[EXERCISE PROMPT] Copy each line in the data that includes the word "scene".

[COLLECTED DATA]
- - -
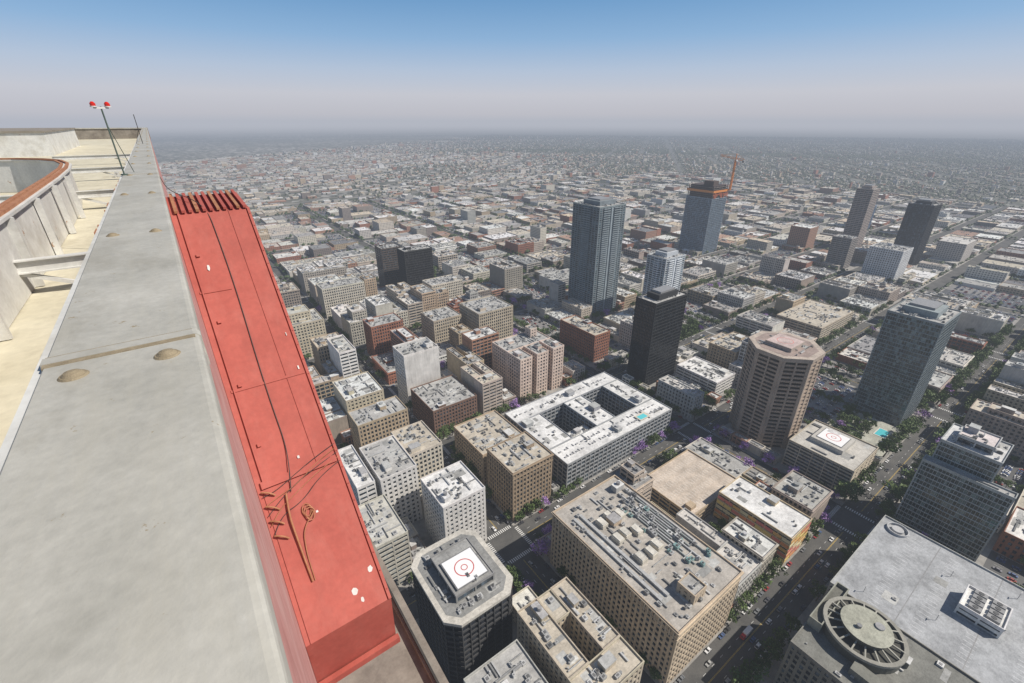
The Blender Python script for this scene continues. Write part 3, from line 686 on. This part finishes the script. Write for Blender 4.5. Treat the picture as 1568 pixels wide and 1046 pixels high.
# ---------------------------------------------------------------- our tower roof
def near_mat(name,c0,c1,sc=3.,rough=.7,bump=.25,spots=None,stretch=None,metal=0,stain=None,streak=None,sf=.55,sv=(3.5,.35,.35)):
    s=NT(name,False);vec=s.scaled(stretch) if stretch else None
    c=s.ramp(s.noise(sc,8,vec,.65),[(.3,c0),(.7,c1)])
    c=s.mix('MULTIPLY',1,c,s.ramp(s.noise(sc*12,4),[(.3,.9),(.7,1.05)]))
    if stain: c=s.mix('MIX',s.ramp(s.noise(1.1,6,s.scaled((1.5,.8,1)),.7),[(.5,0.),(.66,.6)]),c,stain)
    if streak: c=s.mix('MIX',s.ramp(s.noise(3.,6,s.scaled(sv),.7),[(.48,0.),(.7,sf)]),c,streak)
    if spots:
        th,sz,cc=spots;c=s.mix('MIX',s.ramp(s.noise(sz,5,rough=.75),[(th,0.),(th+.03,1.)]),c,cc)
    s.bump(s.noise(sc*18,5),bump,.004)
    return s.fin(c,rough,metal)
COP=near_mat('painted_coping',(.34,.33,.29),(.50,.485,.435),2.2,.55,.35,(.66,9.,(.28,.23,.15)),stain=(.28,.26,.21),streak=(.42,.40,.34))
RED=near_mat('red_paint',(.335,.072,.054),(.425,.104,.079),1.2,.75,.25,(.72,6.,(.46,.27,.22)),stain=(.29,.068,.052),streak=(.44,.15,.12),sf=.35,sv=(1.6,.6,.6))
REDD=near_mat('weathered_red_wall',(.42,.17,.15),(.58,.30,.27),3,.7,.3,streak=(.6,.42,.38))
CRM=near_mat('cream_roof_membrane',(.52,.48,.36),(.66,.62,.49),.8,.85,.2,(.66,1.4,(.36,.30,.20)),stain=(.42,.38,.28))
WHT=near_mat('white_painted_metal',(.52,.52,.50),(.70,.70,.67),1.6,.6,.2,(.66,3.,(.36,.22,.13)),stain=(.42,.40,.35))
RUST=near_mat('rusted_steel',(.28,.11,.05),(.45,.22,.12),6,.85,.5)
DKM=near_mat('dark_cable',(.03,.03,.03),(.06,.055,.05),8,.7,.1)
CNC=near_mat('weathered_concrete',(.16,.14,.12),(.30,.27,.23),1.5,.9,.4)
GRN=near_mat('dark_beacon_pole',(.05,.085,.07),(.10,.13,.11),6,.6,.1)
REDL=NT('red_beacon_lens',False).fin((.55,.02,.01),.15)
BOLT=near_mat('weathered_bolt_cap',(.20,.16,.10),(.33,.27,.18),20,.8,.5)
W1=(1,1,1);T=H
NM=[COP,RED,REDD,CRM,WHT,RUST,DKM,CNC,GRN,REDL,BOLT]
mb=MB();ZT=T-.8;J=[-4,2.2,10.2,18.2,26.2,34.2,42.2,50.2,58.2,66.2,80]
for a,b in zip(J[:-1],J[1:]):
    prof=[(-.53,ZT-.10),(-.53,ZT-.008),(-.522,ZT),(-.068,ZT),(-.055,ZT-.003),(-.048,ZT-.009),(-.045,ZT-.02),(-.045,ZT-.14),(-.06,ZT-.14),(-.06,ZT-.06),(-.5,ZT-.06),(-.5,ZT-.10)]
    mb.extr(prof[::-1],a+.006,b-.006,0,W1,'x')
    mb.extr([(-.536,ZT-.1),(-.536,ZT+.004),(-.066,ZT+.004),(-.052,ZT),(-.041,ZT-.012),(-.041,ZT-.15),(-.05,ZT-.15)][::-1],b-.03,b+.03,0,W1)
    mb.box(-.53,b-.062,ZT-.05,-.06,b-.0302,ZT+.0018,10,W1);mb.box(-.53,b+.0302,ZT-.05,-.065,b+.042,ZT+.0015,10,W1)
p=2.05
while p<79:
    for q in(-.43,-.16):
        mb.cyl(q,p-.04,.044,ZT,ZT+.006,10,W1,n=20,r2=.038);mb.cyl(q,p-.04,.034,ZT+.006,ZT+.016,10,W1,n=20,r2=.024);mb.cyl(q,p-.04,.023,ZT+.016,ZT+.021,10,W1,n=16,r2=.011)
    p+=2.66
mb.build('rooftop_parapet_coping',NM)
mb=MB();mb.box(-.47,-4,T-14,-.062,80,ZT-.062,2,W1);mb.box(-.56,-4,ZT-.16,-.532,80,ZT-.02,4,W1);mb.box(-.575,-4,ZT-.18,-.561,80,ZT-.15,5,W1)
for i in range(60): a=-2+random.uniform(0,80);mb.box(-.568,a,ZT-.1+.0005*i,-.5601,a+random.uniform(.03,.25),ZT-.019+.0001*i,5,W1)
mb.build('parapet_wall',NM)
mb=MB();mb.box(-40,-6,T-3,-.471,80.3,T-2.05,3,W1)
mb.box(-40,79.8,T-2.1,-.0,80.3,ZT-.1,7,W1);mb.box(-40,79.7,ZT-.1,0.02,80.4,ZT+.02,0,W1)
mb.box(-25,43,T-2.06,-5.4,60,T-.66,4,W1);mb.box(-25.1,42.9,T-.66,-5.3,60.1,T-.56,7,W1)
for i in range(12):
    a=random.uniform(9,40);q=random.uniform(-1.6,-.9);mb.box(q,a,T-2.05,q+.15,a+.25,T-1.95+.01*i,4,W1)
mb.build('roof_deck',NM)
mb=MB()
for p in(8.2,16,24,33):
    mb.box(-4.2,p-.06,T-1.60,-.58,p+.06,T-1.585,4,W1);mb.box(-4.2,p-.012,T-1.74,-.58,p+.012,T-1.60,4,W1);mb.box(-4.2,p-.06,T-1.755,-.58,p+.06,T-1.74,4,W1);mb.box(-.7,p-.05,T-2.05,-.58,p+.05,T-1.757,4,W1);mb.box(-.72,p-.12,T-1.583,-.58,p+.12,T-1.56,5,W1)
    mb.beam((-1.8,p,T-1.75),(-1.1,p,T-2.04),.05,4,W1)
mb.build('roof_outrigger_beams',NM)
pts=[(-1.75,-2),(-1.85,5),(-1.85,9),(-1.9,14),(-1.97,16.5),(-2.1,18.2),(-2.4,19.7),(-2.9,20.7),(-3.6,21.4),(-4.6,21.8),(-9,22)]
mb=MB()
for (a,b),(c2,d2) in zip(pts[:-1],pts[1:]):
    v=Vector((c2-a,d2-b,0)).normalized();n_=Vector((v.y,-v.x,0))
    def seg(w0,w1,z0,z1,m):
        q=[Vector((a,b,0))+n_*w0,Vector((a,b,0))+n_*w1,Vector((c2,d2,0))+n_*w1,Vector((c2,d2,0))+n_*w0]
        mb.prism([(t.x,t.y) for t in q][::-1],z0,z1,m,W1)
    seg(-.06,.06,T-2.04,T-1.12,4);seg(-.11,.13,T-1.12,T-1.08,4);seg(.02,.08,T-1.08,T-1.04,5);seg(-.10,-.04,T-1.08,T-1.05,5)
for y in(6.5,8.6,10.6,12.6,14.6): mb.box(-1.79,y,T-2.04,-1.70,y+.06,T-1.121,4,W1)
mb.build('window_cleaning_track',NM)
mb=MB();bx,by=-.5,10.1
mb.cyl(bx,by,.011,ZT,T+.2,8,W1,n=10);mb.cyl(bx,by,.05,ZT,ZT+.02,8,W1,n=10)
mb.beam((bx-.09,by-.03,T+.18),(bx+.09,by+.03,T+.18),.025,4,W1)
for s in(-1,1):
    x,y=bx+.085*s,by+.03*s;mb.cyl(x,y,.043,T+.19,T+.205,4,W1,n=14);mb.cyl(x,y,.036,T+.205,T+.24,9,W1,n=14);mb.cyl(x,y,.036,T+.24,T+.265,9,W1,n=14,r2=.015)
mb.beam((bx,by,T-.05),(bx+.12,by+.5,ZT),.008,8,W1)
mb.build('aviation_beacon_light',NM)
mb=MB();mb.cyl(-.3,24,.012,ZT,T+.22,6,W1,n=6);mb.beam((-.3,24,ZT+.5),(-.5,24.3,ZT),.01,6,W1);mb.build('lightning_rod',NM)
A=(8.65,-1.27);Bn=(4.06,-5.58)
def sl(s,q,o=0):
    nx,nz=-.684,.729
    return (q,A[0]+(Bn[0]-A[0])*s+nx*o,T+A[1]+(Bn[1]-A[1])*s+nz*o)
mb=MB()
mb.extr([(a,T+b) for a,b in[(9.87,-1.16),(8.65,-1.27),(4.06,-5.58),(4.15,-6.5),(4.9,-6.5),(9.87,-2.2)]],-.058,1.0,1,W1,'y')
def strip(s0,s1,q0,q1,o,m=1):
    vs=[sl(s0,q0,.001),sl(s0,q1,.001),sl(s1,q1,.001),sl(s1,q0,.001),sl(s0,q0,o),sl(s0,q1,o),sl(s1,q1,o),sl(s1,q0,o)]
    mb.poly(vs,[[0,1,5,4],[1,2,6,5],[2,3,7,6],[3,0,4,7],[4,5,6,7]],m,W1)
strip(0,1,.965,1.003,.025);strip(.68,.695,0,.95,.035);strip(.22,.226,0,.4,.012);strip(.47,.476,0,.95,.012);strip(.70,1.0,.0,.95,.012);strip(.0,.68,.70,.706,.01);strip(.0,.68,.03,.045,.03)
for s in(.12,.3,.46,.6): strip(s,s+.008,.1,.14,.03)
for i in range(4): s=random.uniform(.02,.98);q=random.choice([.8,.88,.5,.15]);strip(s,s+random.uniform(.004,.009),q,q+random.uniform(.01,.03),.0145,4)
for s,q,a,b in((.955,.62,.010,.05),(.975,.68,.006,.03),(.93,.88,.009,.035),(.16,.2,.009,.025)): 
    cs=[sl(s+a*math.sin(t)*random.uniform(.6,1.1),q+b*math.cos(t)*random.uniform(.5,1.),.0135) for t in np.linspace(0,2*math.pi,9)[:-1]];mb.poly(cs,[list(range(8))],4,W1)
for s in np.linspace(.02,.98,26):
    x,y,z=sl(s,.985,.027);mb.cyl(x,y,.008,z-.005,z+.006,1,W1,n=8)
for i in range(11):
    q=.0+i*.092;vs=[(8.62,T-1.255),(8.62,T-1.22),(9.9,T-1.11),(9.9,T-1.15)];mb.extr(vs,q,q+.045,1 if i%3 else 5,W1,'y')
mb.box(-.05,4.05,T-6.52,1.02,4.12,T-6.42,1,W1)
mb.build('red_sloped_hood',NM)
def cable(name,pts,r,m):
    cu=bpy.data.curves.new(name,'CURVE');cu.dimensions='3D';sp=cu.splines.new('NURBS');sp.points.add(len(pts)-1);sp.use_endpoint_u=True;sp.order_u=3
    for q,w in zip(sp.points,pts): q.co=(*w,1)
    cu.bevel_depth=r;cu.bevel_resolution=2;cu.materials.append(m);o=bpy.data.objects.new(name,cu);scene.collection.objects.link(o);return o
cable('power_cable',[(-.05,12,ZT-.2),(-.02,10.5,T-1.05),(.1,9.5,T-1.07),(.3,9,T-1.12)]+[sl(s,.43+.02*math.sin(s*9),.012) for s in np.linspace(0,.62,9)]+[sl(.68,.36,.05),sl(.72,.3,.03)],.006,DKM)
for k in range(5): cable('electrical_conduit',[sl(.655+.010*k,1.0,.02),sl(.67+.01*k,.7,.05),sl(.69+.012*k+.01*math.sin(k*2),.4,.05),sl(.71+.012*k,.1,.03),sl(.71+.02*k,-.02,.03)],.0045,RUST if k%2 else DKM)
pt=[]
for i in range(50):
    t=i/50*math.pi*6;pt.append(sl(.765+.014*math.sin(t)+.0003*i,.40+.055*math.cos(t)+.0008*i,.03+.0005*i))
pt+=[sl(.80,.3,.04),sl(.84,.26,.03),sl(.87,.25,.02),sl(.90,.25,.02)]
cable('coiled_rope',pt,.006,RUST)
cable('steel_hook_bar',[sl(.72,.24,.04),sl(.76,.2,.06),sl(.80,.2,.05),sl(.90,.22,.03)],.012,RUST)
for k in range(4): cable('pulley_bracket',[sl(.70+.03*k,-.02,.03),sl(.705+.03*k,.06,.09),sl(.715+.03*k,.12,.03)],.011,RUST)
mb=MB();mb.box(-40,-6,0.1,-.0625,80,T-12,7,W1);mb.box(-.0625,-6,.1,2.25,80,T-12.3,7,W1);mb.box(-.06,-6,T-12.3,2.1,80,T-12.1,7,W1);mb.box(2.1,-6,T-12.4,2.4,80,T-11.9,7,W1);mb.box(2.15,-6,T-11.9,2.2,80,T-11.8,6,W1)
for k in range(0,60): mb.box(2.24,-6,2+k*4.1,2.34,80,4+k*4.1,6,W1)
mb.build('observation_skyscraper',NM)
# ---------------------------------------------------------------- light, sky, camera
sx=.99*ca-.1*sa;sy=-.99*sa-.1*ca
el=math.radians(48);nrm=math.hypot(sx,sy);sx/=nrm;sy/=nrm
Sd=Vector((sx*math.cos(el),sy*math.cos(el),math.sin(el)))
L=bpy.data.lights.new('sun','SUN');L.energy=5.0;L.angle=math.radians(.53);L.color=(1,.93,.83)
o=bpy.data.objects.new('sun',L);scene.collection.objects.link(o);o.rotation_euler=Sd.to_track_quat('Z','Y').to_euler()
w=bpy.data.worlds.new('World');scene.world=w;w.use_nodes=True;n=w.node_tree.nodes;l=w.node_tree.links;n.clear()
sk=n.new('ShaderNodeTexSky');sk.sky_type='NISHITA';sk.sun_disc=False;sk.sun_elevation=el;sk.sun_rotation=math.atan2(sx,sy);sk.altitude=260;sk.air_density=1.0;sk.dust_density=.9;sk.ozone_density=1.5
tc=n.new('ShaderNodeTexCoord');sp=n.new('ShaderNodeSeparateXYZ');l.new(tc.outputs['Generated'],sp.inputs[0])
def wramp(stops):
    rp=n.new('ShaderNodeValToRGB');l.new(sp.outputs[2],rp.inputs[0]);e=rp.color_ramp.elements
    while len(e)<len(stops): e.new(.5)
    for k,(p,c) in zip(e,stops): k.position=p;k.color=(*c,1)
    return rp.outputs[0]
ST=.08
fac=wramp([(0,(1,1,1)),(.12,(.85,)*3),(.22,(.6,)*3),(.4,(0,0,0))])
hz=wramp([(0,(.45,.475,.54)),(.012,(.51,.515,.57)),(.045,(.57,.58,.645)),(.085,(.47,.56,.71)),(.135,(.28,.47,.73)),(.2,(.14,.36,.68))])
sc_=n.new('ShaderNodeVectorMath');sc_.operation='SCALE';sc_.inputs[3].default_value=1/ST;l.new(hz,sc_.inputs[0])
mx=n.new('ShaderNodeMix');mx.data_type='RGBA';l.new(fac,mx.inputs[0]);l.new(sk.outputs[0],mx.inputs[6]);l.new(sc_.outputs[0],mx.inputs[7])
bg=n.new('ShaderNodeBackground');bg.inputs[1].default_value=ST;l.new(mx.outputs[2],bg.inputs[0]);ow=n.new('ShaderNodeOutputWorld');l.new(bg.outputs[0],ow.inputs[0])
cd=bpy.data.cameras.new('camera');cd.lens=16;cd.sensor_width=36;cd.clip_start=.02;cd.clip_end=120000
co=bpy.data.objects.new('camera',cd);scene.collection.objects.link(co);co.location=(0,0,H);co.rotation_euler=(math.radians(90)-TH,0,-AZ);scene.camera=co
scene.view_settings.view_transform='Standard';scene.view_settings.look='None';scene.view_settings.exposure=0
- - -
[RESPONSE FOR THIS EXERCISE]
The Blender Python script for this scene continues. Write part 3, from line 686 on. This part finishes the script. Write for Blender 4.5. Treat the picture as 1568 pixels wide and 1046 pixels high.
    cu.bevel_depth=r;cu.bevel_resolution=2;cu.materials.append(m);o=bpy.data.objects.new(name,cu);scene.collection.objects.link(o);return o
o=bpy.data.objects.new('sun',L);scene.collection.objects.link(o);o.rotation_euler=Sd.to_track_quat('Z','Y').to_euler()
w=bpy.data.worlds.new('World');scene.world=w;w.use_nodes=True;n=w.node_tree.nodes;l=w.node_tree.links;n.clear()
co=bpy.data.objects.new('camera',cd);scene.collection.objects.link(co);co.location=(0,0,H);co.rotation_euler=(math.radians(90)-TH,0,-AZ);scene.camera=co
scene.view_settings.view_transform='Standard';scene.view_settings.look='None';scene.view_settings.exposure=0